Dans une interview à L’Express, Jérôme Kerviel estime que « non seulement ce témoignage fait sauter la banque en démasquant sa version officielle, mais il provient de la personne la plus au fait de l’affaire. » Pour l’ancien trader, le témoignage de Mme Le Roy, « qui connaît le dossier comme personne », met « fin à l’affaire Kerviel » et signe « le début de l’affaire Société générale. » Celui qui se dit aujourd’hui « en paix avec lui-même », salue « l’acte de bravoure » de la commandante: « Je suis stupéfait par le courage de cette personne qui aujourd’hui trouve la force d’assumer et de dire: j’ai été trompée. » L’ex trader a par ailleurs saisi la commission de révision pour faire annuler sa condamnation.

« L’affaire liée aux agissements frauduleux de Jérome Kerviel remonte maintenant à plus de 7 ans et a fait l’objet de plusieurs décisions de justice qui ont toutes reconnu la culpabilité pénale exclusive de Jérome Kerviel », a régi la Société générale, avant de poursuivre en indiquant que l’intéressé « avait lui-même déclaré aux policiers qui l’interrogeaient en janvier 2008 qu’il avait agi seul et à l’insu de sa hiérarchie. Il avait aussi renouvelé ses aveux devant les deux juges d’instruction, Mme Françoise Desset, doyen des juges d’instruction, et M. Renaud Van Ruymbeke, en présence de ses avocats. » Le directeur général de la banque, Frédéric Oudéa a, lui, estimé mardi les révélations faites dimanche par Mediapart n’apportent « aucun fait nouveau », et déploré une « instrumentalisation » du dossier. Il s’est opposé à une éventuelle remise en cause de l’allègement fiscal de 1,7 milliard dont son groupe avait bénéficié en raison de cette affaire.

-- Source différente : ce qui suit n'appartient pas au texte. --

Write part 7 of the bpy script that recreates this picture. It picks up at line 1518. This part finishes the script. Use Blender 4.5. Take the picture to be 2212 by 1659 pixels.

Jérôme Kerviel avait fait perdre près de 4,9 milliards d’euros à la banque – 6,3 milliards d’euros de perte, dont a été déduit le gain de 1,4 milliard qu’il avait réalisé en 2007 – en prenant des positions hasardeuses et contraires aux procédures d’usage procédures sur les marchés, sans en informer sa hiérarchie. Lorsque ses positions à risques ont été découvertes, en janvier 2008, Jérôme Kerviel exposait la banque pour quelques 50 milliards d’euros. La Société générale a toujours affirmé qu’elle avait bradé ces positions au plus vite pour ne pas risquer la faillite, d’où la perte conséquente. Jérôme Kerviel a été condamné en octobre 2012 à cinq ans de prison dont trois ans ferme pour abus de confiance, faux et usage de faux et introduction frauduleuse de données dans un système informatique. Libéré le 9 septembre dernier après 112 jours de détention, Jérôme Kerviel effectue aujourd’hui sous bracelet électronique le solde de sa peine.